Friday, November 23, 2007

Western Ingenuity Part 1

The Wild West. The name conjures up romanticized pictures of wagon trains, outlaws and wide-open spaces.

Shasta County figured into the fabric of the Wild West, though in a different way. Pioneers from across the country came to our area in the 1850’s and 1860’s, settling around the Shingletown area. Surrounded by small farms and ranches, Shingletown began as a well-traveled stagecoach stop and trading post.

An early pioneer family was the Aldridge family, headed by William and Mary Ann Aldridge. Raised in North Carolina– practically neighbors with Daniel Boone – the patriarch and his wife, son William and daughter Martha, soon followed Boone to Kentucky. With the promise of 640 acres of land by the federal government, the family again decided to move. With a brief stop in Missouri (where William married Mary Jane “Polly” Greenburg), the Aldridges braved the Oregon Trail out to the Oregon Territory.

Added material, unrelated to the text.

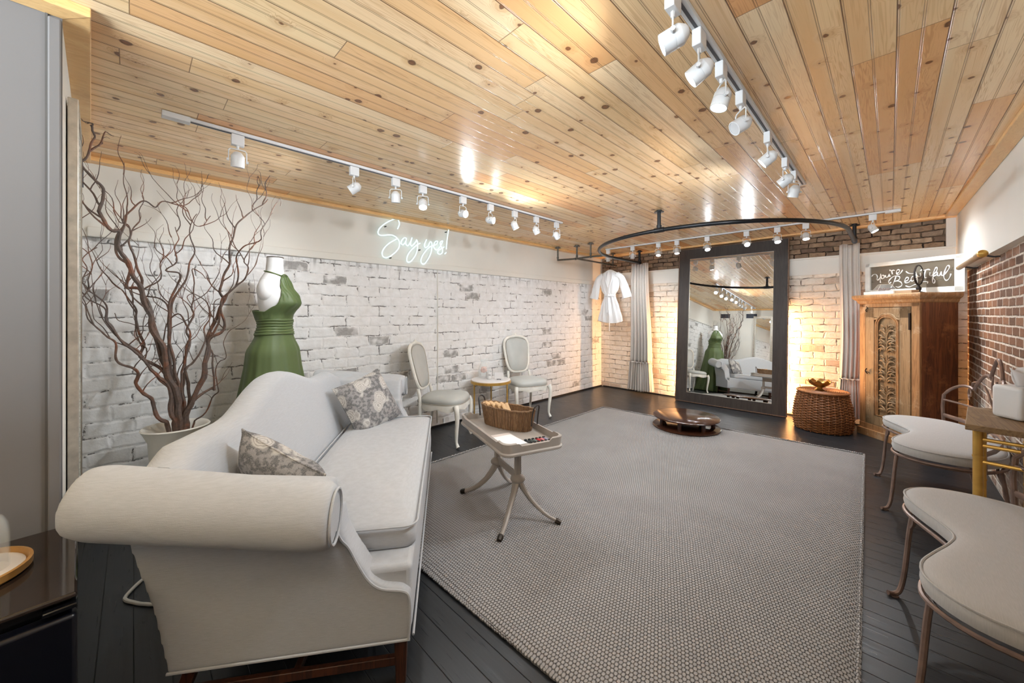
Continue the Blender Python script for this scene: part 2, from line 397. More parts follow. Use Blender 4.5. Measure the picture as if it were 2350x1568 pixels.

Wanderlust struck again, however, this time to William. Moving from their family homestead, by 1862 he and Polly settled on a 160-acre ranch in the Shingletown area.

Life was hard for those early settlers. With a family that eventually included 14 children, money was extremely scarce. Raising first cattle and later sheep, the Aldridge family branched out into other money-making endeavors.